Opinion
May 17, 1948.
Order annulling determination of the temporary city housing rent commission, which denied respondent's application for a certificate of eviction, and directing the issuance of such a certificate, reversed on the law and the facts, without costs, and the petition dismissed, without costs. The Legislature, by the enactment of chapter 699 of the Laws of 1948, effectively validated New York City Local Law No. 12 of 1948. That local law amended Local Law No. 66 of 1947 (validated by L. 1948, ch. 4), which applied by its terms even to pending dispossess proceedings in which final orders had already been obtained. ( Matter of Molnar v. Curtin, 273 App.

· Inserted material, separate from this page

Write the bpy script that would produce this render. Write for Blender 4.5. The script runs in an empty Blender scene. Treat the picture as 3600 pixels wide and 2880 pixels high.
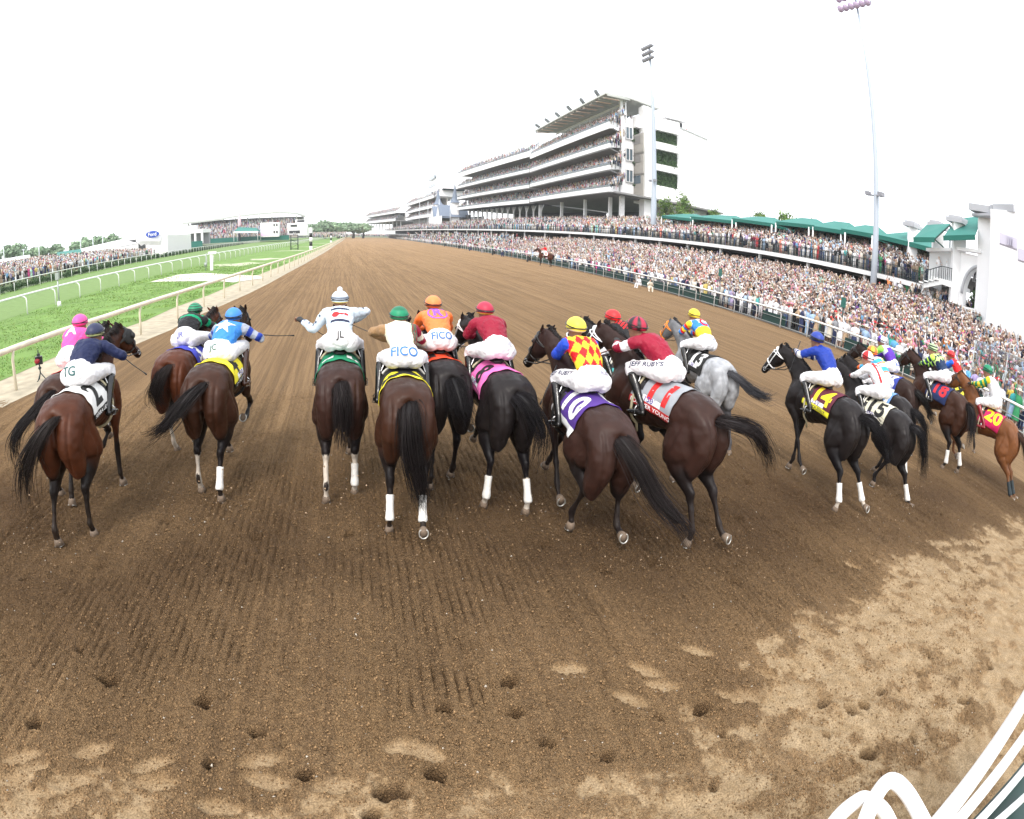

Div. 322.) The 1948 Local Law amended the provisions of the 1947 Local Law so as to require a landlord to show that "because of compelling necessity" he sought in good faith to recover possession of the apartment for his own immediate and personal use. The additional powers granted to the commission under the validated 1948 Local Law may be sustained for reasons advanced in the Molnar case ( supra). The commission's exercise of those powers in passing upon an application made before the enactment of the Local Law was proper. (See Matter of Davis v. Board of Education of City of N.Y., 288 N.Y. 330; Matter of Jacobson v. Board of Education of City of N.Y., 265 App. Div. 837.) Upon the present record, it does not appear that the commission had abused its discretion and acted arbitrarily. Lewis, P.J., Johnston, Adel and Sneed, JJ., concur; Wenzel, J., concurs in the result.